* WRITTEN REQUEST
From the line containing "Write part 2" through the line containing "q.build('rail', 'mahogany_Y', wl, False)", retype each line exactly; include both end lines and nothing beyond them.

* DATA SECTION

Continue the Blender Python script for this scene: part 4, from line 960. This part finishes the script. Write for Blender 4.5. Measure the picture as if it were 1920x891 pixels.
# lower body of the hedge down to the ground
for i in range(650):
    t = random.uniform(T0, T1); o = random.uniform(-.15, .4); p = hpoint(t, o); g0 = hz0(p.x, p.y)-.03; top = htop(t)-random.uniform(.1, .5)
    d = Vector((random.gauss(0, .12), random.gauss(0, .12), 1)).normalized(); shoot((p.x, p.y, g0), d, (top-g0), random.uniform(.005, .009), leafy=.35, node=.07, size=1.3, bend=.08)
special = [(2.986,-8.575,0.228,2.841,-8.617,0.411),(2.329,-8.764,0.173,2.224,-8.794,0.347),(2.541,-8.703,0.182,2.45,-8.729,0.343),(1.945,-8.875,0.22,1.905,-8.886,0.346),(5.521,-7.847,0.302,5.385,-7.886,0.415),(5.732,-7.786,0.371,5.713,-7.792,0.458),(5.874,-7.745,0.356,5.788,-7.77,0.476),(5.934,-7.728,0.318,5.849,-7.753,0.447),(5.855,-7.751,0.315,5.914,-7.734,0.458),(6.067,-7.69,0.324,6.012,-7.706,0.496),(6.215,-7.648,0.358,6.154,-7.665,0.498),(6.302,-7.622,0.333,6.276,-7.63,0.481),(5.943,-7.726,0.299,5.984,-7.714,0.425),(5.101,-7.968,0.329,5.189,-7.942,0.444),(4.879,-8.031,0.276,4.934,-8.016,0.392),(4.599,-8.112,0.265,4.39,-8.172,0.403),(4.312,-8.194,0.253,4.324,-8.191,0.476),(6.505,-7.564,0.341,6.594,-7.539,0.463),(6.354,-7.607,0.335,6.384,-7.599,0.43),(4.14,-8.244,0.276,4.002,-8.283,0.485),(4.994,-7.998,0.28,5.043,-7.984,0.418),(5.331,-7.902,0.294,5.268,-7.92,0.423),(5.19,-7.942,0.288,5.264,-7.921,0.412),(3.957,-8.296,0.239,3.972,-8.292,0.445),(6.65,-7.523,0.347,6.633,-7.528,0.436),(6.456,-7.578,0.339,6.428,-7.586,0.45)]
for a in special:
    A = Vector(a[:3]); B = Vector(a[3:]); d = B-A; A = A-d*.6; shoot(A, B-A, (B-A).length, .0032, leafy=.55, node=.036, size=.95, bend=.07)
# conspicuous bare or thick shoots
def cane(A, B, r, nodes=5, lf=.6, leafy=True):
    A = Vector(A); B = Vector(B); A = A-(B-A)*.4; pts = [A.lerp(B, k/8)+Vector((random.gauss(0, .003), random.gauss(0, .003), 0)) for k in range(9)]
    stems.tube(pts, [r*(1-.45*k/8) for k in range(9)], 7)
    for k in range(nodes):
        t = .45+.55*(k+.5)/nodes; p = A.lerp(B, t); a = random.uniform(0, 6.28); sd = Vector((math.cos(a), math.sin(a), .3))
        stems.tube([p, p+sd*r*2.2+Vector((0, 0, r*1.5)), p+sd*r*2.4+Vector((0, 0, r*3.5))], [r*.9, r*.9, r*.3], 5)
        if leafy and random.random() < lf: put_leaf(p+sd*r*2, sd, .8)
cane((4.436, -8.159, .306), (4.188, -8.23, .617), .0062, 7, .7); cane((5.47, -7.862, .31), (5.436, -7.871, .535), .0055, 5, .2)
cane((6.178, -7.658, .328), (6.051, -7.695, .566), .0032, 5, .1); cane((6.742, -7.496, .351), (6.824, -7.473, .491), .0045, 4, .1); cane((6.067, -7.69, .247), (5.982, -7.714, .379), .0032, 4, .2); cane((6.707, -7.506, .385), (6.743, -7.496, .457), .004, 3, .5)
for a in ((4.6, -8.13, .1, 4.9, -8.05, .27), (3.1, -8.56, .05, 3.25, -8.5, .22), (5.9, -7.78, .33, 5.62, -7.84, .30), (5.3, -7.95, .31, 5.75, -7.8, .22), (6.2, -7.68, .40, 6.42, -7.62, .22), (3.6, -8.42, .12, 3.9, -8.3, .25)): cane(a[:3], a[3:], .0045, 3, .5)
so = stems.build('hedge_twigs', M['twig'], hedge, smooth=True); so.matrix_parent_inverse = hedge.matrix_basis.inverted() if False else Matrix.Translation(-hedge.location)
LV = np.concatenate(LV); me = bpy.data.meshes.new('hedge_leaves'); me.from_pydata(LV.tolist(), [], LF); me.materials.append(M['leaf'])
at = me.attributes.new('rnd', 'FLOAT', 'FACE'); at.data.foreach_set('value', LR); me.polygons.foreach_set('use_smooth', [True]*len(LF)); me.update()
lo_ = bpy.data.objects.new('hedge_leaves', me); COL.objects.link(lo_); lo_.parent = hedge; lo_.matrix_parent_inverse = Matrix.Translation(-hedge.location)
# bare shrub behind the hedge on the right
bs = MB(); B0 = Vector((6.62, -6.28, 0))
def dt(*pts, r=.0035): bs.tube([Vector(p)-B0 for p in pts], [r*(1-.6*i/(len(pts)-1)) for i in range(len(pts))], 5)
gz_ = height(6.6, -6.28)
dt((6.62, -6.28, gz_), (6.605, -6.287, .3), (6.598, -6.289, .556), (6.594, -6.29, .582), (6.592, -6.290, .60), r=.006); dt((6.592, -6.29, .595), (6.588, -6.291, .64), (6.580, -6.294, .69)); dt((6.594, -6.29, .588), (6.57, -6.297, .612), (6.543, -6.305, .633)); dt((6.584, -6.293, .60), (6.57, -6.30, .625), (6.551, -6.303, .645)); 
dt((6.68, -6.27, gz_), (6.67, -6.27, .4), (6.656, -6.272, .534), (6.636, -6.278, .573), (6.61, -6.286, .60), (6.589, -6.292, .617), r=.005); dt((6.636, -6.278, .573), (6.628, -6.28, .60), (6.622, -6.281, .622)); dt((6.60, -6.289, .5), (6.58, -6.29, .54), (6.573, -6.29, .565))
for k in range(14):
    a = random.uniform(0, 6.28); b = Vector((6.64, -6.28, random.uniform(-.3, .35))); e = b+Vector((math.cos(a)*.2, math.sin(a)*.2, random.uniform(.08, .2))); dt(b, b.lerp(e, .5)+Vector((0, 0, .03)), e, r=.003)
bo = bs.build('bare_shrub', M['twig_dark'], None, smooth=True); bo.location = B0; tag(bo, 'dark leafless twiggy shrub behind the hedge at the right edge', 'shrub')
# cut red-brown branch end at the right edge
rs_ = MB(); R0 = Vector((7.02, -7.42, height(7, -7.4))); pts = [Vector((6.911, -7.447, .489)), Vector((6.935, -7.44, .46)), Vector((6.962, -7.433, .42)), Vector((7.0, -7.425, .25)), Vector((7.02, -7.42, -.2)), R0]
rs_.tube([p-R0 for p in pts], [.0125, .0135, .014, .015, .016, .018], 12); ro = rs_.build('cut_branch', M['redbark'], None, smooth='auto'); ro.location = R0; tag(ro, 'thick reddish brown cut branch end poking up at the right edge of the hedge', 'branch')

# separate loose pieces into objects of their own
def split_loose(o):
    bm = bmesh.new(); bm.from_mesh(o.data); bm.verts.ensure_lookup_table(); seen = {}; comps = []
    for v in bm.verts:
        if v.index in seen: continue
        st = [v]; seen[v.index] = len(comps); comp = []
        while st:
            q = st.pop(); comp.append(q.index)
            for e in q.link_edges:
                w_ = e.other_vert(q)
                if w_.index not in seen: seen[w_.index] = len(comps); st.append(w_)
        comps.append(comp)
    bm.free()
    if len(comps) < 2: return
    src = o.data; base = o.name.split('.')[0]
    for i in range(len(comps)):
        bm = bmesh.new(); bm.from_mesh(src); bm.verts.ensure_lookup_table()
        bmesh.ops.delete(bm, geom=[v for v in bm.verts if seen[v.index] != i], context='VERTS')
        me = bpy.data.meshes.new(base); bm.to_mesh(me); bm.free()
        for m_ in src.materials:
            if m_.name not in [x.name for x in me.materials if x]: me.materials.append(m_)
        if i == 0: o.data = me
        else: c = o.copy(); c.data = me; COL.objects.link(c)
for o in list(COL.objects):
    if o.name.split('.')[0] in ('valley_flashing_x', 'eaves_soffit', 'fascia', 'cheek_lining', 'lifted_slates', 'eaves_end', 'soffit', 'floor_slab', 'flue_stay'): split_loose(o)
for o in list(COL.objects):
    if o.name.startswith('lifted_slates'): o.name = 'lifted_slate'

---

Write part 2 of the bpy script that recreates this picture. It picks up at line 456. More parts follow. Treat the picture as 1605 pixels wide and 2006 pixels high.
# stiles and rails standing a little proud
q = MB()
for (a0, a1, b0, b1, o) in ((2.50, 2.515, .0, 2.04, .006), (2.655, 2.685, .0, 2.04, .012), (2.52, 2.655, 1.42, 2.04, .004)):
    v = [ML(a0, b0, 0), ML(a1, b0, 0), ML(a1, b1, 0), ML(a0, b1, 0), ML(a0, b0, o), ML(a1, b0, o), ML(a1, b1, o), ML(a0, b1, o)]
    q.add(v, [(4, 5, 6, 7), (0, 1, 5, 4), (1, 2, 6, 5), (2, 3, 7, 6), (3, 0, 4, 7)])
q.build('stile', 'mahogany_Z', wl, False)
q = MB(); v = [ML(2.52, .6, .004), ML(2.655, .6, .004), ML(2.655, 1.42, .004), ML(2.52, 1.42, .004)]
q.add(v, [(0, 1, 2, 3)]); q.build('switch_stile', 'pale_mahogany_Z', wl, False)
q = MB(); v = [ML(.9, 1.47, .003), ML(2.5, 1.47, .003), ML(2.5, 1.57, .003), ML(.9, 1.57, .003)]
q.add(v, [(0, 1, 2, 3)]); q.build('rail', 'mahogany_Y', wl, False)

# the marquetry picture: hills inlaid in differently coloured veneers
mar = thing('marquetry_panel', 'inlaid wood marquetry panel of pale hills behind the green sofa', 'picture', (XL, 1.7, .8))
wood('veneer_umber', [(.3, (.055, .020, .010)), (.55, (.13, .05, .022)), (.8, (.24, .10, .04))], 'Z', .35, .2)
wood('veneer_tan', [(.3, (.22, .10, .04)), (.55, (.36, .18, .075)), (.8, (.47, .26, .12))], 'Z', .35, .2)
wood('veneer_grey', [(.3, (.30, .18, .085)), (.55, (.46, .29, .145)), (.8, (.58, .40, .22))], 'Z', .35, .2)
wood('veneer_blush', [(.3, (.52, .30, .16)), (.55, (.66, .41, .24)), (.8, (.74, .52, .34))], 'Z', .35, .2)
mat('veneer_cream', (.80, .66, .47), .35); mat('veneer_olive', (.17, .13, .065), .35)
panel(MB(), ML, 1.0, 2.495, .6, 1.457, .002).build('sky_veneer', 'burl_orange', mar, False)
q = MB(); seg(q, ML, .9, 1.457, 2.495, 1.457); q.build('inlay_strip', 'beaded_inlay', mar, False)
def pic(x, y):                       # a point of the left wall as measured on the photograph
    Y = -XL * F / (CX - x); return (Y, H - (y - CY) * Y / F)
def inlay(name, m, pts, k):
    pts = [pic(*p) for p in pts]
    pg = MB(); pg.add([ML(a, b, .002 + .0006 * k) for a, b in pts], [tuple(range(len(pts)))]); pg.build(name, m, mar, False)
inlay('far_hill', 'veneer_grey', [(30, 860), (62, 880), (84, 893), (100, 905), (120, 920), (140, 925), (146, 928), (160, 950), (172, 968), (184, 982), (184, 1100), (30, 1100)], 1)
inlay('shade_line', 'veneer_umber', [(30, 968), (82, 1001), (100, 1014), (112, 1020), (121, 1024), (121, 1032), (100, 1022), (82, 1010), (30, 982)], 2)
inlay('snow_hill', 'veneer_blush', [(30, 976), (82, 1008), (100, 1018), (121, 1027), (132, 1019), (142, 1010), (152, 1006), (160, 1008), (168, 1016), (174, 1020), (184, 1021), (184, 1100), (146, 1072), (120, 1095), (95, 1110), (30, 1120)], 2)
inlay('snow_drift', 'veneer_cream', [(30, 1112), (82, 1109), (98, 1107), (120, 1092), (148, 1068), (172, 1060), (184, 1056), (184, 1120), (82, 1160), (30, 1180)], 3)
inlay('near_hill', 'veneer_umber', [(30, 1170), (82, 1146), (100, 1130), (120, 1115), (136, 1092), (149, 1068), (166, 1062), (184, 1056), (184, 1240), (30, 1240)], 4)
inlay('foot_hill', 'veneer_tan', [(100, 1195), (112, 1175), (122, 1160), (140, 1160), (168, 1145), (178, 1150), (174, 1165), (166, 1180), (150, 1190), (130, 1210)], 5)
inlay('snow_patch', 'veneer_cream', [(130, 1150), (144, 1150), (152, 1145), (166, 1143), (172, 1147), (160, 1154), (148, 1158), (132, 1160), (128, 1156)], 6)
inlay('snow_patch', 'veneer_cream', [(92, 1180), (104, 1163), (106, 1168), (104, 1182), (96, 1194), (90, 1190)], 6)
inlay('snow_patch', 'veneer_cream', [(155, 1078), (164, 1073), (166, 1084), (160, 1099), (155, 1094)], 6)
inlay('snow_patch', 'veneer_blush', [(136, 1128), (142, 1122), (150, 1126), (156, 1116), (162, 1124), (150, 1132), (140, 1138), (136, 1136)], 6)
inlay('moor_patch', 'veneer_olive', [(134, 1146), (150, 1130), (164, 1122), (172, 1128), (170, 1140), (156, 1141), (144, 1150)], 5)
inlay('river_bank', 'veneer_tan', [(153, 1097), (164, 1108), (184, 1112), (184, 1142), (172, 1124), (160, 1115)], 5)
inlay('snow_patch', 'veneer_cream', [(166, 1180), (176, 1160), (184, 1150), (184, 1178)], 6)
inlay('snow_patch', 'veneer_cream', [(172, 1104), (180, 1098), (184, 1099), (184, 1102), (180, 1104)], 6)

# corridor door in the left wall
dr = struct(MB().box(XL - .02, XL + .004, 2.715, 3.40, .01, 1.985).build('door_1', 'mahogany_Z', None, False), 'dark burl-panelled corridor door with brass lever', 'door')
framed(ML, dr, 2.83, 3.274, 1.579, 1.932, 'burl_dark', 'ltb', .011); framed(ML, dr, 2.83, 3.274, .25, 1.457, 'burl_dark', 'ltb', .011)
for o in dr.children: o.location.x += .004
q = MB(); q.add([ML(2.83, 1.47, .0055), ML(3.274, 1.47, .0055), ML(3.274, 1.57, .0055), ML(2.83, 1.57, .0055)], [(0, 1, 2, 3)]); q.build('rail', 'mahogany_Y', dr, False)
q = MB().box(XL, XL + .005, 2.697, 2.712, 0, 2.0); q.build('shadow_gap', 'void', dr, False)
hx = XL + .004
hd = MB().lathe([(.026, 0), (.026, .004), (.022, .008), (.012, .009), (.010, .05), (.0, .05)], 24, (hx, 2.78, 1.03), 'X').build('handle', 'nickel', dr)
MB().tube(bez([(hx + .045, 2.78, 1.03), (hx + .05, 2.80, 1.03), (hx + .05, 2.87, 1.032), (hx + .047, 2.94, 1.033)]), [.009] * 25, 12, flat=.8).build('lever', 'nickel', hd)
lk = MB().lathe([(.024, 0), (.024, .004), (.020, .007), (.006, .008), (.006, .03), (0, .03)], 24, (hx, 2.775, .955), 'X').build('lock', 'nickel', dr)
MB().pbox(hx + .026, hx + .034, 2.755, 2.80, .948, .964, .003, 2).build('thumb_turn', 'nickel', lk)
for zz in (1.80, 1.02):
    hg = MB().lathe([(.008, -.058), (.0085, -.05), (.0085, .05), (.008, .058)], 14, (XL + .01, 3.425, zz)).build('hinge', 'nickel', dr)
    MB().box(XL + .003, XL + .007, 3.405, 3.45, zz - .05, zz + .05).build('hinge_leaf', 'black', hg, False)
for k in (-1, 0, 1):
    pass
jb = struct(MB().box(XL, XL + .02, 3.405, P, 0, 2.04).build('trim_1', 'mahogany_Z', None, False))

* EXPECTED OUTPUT
Write part 2 of the bpy script that recreates this picture. It picks up at line 456. More parts follow. Treat the picture as 1605 pixels wide and 2006 pixels high.
# stiles and rails standing a little proud
q = MB()
for (a0, a1, b0, b1, o) in ((2.50, 2.515, .0, 2.04, .006), (2.655, 2.685, .0, 2.04, .012), (2.52, 2.655, 1.42, 2.04, .004)):
    v = [ML(a0, b0, 0), ML(a1, b0, 0), ML(a1, b1, 0), ML(a0, b1, 0), ML(a0, b0, o), ML(a1, b0, o), ML(a1, b1, o), ML(a0, b1, o)]
    q.add(v, [(4, 5, 6, 7), (0, 1, 5, 4), (1, 2, 6, 5), (2, 3, 7, 6), (3, 0, 4, 7)])
q.build('stile', 'mahogany_Z', wl, False)
q = MB(); v = [ML(2.52, .6, .004), ML(2.655, .6, .004), ML(2.655, 1.42, .004), ML(2.52, 1.42, .004)]
q.add(v, [(0, 1, 2, 3)]); q.build('switch_stile', 'pale_mahogany_Z', wl, False)
q = MB(); v = [ML(.9, 1.47, .003), ML(2.5, 1.47, .003), ML(2.5, 1.57, .003), ML(.9, 1.57, .003)]
q.add(v, [(0, 1, 2, 3)]); q.build('rail', 'mahogany_Y', wl, False)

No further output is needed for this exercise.